_Task to carry out_. Repeat the lines of the data that follow, please, starting at the first and stopping after the one with "COL = S.collection".

++++

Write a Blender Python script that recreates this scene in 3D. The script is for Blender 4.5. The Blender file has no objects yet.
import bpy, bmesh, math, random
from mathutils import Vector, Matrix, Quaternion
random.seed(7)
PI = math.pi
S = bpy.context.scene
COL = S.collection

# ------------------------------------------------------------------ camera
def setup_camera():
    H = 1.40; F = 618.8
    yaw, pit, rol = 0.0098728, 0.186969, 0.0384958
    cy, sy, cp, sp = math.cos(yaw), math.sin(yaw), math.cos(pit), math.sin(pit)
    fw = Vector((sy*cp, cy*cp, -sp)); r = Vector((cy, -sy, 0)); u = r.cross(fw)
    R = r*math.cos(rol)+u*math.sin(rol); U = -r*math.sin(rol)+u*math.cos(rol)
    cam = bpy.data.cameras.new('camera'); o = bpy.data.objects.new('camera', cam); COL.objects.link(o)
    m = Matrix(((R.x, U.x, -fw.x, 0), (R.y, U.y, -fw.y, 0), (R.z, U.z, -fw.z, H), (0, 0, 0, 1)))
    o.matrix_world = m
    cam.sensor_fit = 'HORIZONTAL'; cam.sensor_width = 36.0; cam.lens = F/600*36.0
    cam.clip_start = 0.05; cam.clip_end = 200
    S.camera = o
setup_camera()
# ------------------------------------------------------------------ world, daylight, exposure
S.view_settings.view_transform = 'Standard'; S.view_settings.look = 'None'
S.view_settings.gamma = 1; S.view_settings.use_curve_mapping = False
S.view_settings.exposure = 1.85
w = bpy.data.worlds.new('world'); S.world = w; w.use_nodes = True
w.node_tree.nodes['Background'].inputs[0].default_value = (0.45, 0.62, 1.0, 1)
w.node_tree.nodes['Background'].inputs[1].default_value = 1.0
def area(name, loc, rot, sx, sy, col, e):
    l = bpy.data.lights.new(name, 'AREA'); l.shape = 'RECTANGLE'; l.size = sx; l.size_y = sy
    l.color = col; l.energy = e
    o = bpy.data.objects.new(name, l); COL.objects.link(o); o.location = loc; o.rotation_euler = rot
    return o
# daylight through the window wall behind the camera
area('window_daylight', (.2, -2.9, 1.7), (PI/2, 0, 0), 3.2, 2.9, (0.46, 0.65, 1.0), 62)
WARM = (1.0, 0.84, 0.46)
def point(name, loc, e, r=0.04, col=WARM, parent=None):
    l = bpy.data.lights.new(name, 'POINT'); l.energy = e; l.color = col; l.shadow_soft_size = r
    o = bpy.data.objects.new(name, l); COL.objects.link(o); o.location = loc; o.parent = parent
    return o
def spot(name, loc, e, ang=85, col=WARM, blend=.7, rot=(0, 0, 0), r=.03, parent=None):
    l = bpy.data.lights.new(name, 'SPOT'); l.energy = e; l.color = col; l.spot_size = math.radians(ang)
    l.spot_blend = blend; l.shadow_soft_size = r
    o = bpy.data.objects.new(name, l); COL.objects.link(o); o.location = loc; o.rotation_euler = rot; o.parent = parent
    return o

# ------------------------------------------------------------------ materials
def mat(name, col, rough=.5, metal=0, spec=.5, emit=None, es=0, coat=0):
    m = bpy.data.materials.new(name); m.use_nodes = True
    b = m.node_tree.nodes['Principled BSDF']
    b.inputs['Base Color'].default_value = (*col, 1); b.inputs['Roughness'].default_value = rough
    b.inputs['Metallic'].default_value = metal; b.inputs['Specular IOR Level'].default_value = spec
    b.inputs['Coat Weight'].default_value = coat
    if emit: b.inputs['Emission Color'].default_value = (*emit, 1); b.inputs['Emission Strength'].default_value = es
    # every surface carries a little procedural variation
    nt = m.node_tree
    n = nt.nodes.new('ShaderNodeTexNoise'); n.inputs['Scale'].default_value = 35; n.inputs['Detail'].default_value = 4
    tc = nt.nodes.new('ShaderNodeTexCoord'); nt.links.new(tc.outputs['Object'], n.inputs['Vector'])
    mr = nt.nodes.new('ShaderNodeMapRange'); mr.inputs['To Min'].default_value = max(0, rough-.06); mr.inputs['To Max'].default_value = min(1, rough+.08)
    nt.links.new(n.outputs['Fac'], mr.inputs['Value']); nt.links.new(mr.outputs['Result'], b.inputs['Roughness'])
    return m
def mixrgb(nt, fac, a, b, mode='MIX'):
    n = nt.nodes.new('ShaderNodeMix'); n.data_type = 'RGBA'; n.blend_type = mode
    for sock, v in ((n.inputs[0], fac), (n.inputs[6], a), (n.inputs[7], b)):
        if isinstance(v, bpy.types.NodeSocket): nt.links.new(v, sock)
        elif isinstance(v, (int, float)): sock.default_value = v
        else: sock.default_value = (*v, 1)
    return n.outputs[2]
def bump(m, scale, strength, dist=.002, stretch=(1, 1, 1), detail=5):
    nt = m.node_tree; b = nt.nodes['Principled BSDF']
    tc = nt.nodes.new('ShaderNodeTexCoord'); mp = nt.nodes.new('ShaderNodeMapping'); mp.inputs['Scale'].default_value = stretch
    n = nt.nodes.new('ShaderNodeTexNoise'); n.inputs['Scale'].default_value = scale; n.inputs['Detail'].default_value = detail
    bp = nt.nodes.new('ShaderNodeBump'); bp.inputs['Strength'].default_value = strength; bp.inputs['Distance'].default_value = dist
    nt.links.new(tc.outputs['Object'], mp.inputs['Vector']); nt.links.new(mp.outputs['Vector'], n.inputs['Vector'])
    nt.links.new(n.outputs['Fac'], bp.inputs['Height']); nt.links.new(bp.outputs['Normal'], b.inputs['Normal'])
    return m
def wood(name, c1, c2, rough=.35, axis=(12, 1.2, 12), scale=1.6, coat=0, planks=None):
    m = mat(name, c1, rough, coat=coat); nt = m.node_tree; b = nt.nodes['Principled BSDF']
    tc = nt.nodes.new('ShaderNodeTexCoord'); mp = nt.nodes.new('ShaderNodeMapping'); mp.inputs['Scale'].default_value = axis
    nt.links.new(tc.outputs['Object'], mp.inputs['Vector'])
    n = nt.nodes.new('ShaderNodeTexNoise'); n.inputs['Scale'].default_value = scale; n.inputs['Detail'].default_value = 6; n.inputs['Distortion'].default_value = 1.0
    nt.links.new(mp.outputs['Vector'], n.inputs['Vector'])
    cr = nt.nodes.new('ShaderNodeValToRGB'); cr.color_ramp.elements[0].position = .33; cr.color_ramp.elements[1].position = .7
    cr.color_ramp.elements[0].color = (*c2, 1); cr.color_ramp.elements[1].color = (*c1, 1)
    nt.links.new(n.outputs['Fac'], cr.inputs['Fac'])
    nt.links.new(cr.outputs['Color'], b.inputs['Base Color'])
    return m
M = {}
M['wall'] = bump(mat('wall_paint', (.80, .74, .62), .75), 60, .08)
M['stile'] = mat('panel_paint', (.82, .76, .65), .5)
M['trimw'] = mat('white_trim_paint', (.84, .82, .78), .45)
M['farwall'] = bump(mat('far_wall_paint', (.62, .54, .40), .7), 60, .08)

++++

_Result below_.
Write a Blender Python script that recreates this scene in 3D. The script is for Blender 4.5. The Blender file has no objects yet.
import bpy, bmesh, math, random
from mathutils import Vector, Matrix, Quaternion
random.seed(7)
PI = math.pi
S = bpy.context.scene
COL = S.collection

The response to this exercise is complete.